Natural England’s vision of a new enabling culture

Stephen Bradley


“Conservation 21: Natural England’s conservation strategy for the 21st Century” published in October 2016 is based on three key principles:

  • creating resilient landscapes and seas
  • putting people at the heart of the environment
  • growing natural capital

Natural England (NE) recognises in this document that restrictive and protective conservation has sometimes alienated the people they need to engage and that there is a need for a new approach to enhance and inspire people’s engagement with nature, in a context of reduced government funding and “post EU Referendum opportunities” .

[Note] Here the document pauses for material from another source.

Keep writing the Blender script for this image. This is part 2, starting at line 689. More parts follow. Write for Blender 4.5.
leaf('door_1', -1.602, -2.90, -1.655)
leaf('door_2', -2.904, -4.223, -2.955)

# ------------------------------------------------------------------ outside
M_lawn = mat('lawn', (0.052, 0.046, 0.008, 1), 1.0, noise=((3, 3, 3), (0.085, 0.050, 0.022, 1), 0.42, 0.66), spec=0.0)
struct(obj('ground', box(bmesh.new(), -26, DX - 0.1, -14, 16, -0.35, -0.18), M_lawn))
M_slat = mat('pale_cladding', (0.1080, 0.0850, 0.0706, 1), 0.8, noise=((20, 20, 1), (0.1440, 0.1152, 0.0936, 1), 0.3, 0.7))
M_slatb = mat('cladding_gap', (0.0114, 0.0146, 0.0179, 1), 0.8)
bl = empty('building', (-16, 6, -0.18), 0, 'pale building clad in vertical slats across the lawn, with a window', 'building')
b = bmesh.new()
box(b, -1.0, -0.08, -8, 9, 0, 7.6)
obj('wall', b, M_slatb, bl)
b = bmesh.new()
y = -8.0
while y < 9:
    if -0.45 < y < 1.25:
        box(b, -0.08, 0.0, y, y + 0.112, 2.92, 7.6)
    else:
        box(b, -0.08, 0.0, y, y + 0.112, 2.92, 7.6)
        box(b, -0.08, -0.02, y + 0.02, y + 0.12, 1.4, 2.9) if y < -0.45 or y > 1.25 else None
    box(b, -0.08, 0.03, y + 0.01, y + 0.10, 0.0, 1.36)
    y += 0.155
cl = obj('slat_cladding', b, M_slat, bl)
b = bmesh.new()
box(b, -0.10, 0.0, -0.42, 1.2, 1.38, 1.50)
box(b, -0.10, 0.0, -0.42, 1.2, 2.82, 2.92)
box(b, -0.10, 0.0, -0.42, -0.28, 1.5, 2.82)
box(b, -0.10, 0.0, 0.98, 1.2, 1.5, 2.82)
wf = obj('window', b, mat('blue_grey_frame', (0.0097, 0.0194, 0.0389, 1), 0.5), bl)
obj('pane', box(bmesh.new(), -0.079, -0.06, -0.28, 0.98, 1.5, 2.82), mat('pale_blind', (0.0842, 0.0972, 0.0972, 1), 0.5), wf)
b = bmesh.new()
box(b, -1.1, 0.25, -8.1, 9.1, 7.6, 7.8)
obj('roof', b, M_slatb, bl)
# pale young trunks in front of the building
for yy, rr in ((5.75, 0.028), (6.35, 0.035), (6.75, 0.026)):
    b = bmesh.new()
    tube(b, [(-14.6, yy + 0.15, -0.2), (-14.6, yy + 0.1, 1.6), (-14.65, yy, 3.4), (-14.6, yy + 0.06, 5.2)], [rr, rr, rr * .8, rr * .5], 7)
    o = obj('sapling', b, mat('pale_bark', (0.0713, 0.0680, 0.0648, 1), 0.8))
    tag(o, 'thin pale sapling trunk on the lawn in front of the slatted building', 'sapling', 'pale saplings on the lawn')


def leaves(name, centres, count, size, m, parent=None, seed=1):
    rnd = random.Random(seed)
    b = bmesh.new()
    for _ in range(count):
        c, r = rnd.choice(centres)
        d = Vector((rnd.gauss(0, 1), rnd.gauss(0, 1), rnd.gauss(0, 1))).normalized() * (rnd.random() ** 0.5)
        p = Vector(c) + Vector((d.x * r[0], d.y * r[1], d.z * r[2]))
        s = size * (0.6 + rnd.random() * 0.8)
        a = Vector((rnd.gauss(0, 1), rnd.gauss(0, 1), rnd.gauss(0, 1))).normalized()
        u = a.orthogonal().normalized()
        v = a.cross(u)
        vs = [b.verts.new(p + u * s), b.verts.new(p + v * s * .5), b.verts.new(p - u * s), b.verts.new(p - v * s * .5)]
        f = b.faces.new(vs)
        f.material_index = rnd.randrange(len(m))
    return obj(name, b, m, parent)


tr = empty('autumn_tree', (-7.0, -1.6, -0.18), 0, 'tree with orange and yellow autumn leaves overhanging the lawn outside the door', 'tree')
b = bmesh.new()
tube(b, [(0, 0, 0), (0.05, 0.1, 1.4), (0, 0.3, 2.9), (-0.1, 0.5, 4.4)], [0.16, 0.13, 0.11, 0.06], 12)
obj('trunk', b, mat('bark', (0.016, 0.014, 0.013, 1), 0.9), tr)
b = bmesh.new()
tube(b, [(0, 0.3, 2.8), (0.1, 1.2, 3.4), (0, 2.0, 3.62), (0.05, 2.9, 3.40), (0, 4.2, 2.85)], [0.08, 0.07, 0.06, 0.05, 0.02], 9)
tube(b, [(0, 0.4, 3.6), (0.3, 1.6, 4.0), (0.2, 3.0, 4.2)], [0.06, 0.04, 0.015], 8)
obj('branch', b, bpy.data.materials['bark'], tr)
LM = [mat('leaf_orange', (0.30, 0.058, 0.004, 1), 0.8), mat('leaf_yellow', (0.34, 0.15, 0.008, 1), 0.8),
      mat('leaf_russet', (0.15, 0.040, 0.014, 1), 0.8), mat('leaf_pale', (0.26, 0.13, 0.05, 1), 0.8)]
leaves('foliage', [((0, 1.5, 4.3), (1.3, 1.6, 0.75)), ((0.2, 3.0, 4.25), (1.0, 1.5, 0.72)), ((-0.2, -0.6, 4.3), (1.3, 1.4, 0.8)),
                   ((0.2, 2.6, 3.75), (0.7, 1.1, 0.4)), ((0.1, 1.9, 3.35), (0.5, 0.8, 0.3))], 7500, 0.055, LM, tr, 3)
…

Their emphasis is that conservation is not about “holding things back” but about restoring ecosystems, and integrating conservation with land use planning as “conveners and enablers rather than enforcers”, to make “a healthy natural environment a central part of health, wealth and prosperity…”. They aspire to position the concept of natural capital at the centre of policy-making and decision-making with the potential to incentivise investment that enhances natural capital to the benefit of communities as well as ensuring compensation for damage to natural capital.


In taking forward this strategy to 2020, NE proposes to explore opportunities for constructive change and increasing long-term resilience and better outcomes for places and communities, as well as focusing on “big opportunities” at a “landscape scale” rather than “small risks” using “regulatory levers more strategically”. In detail, they expect to “provide expertise and evidence..rather than focus on enforcement”.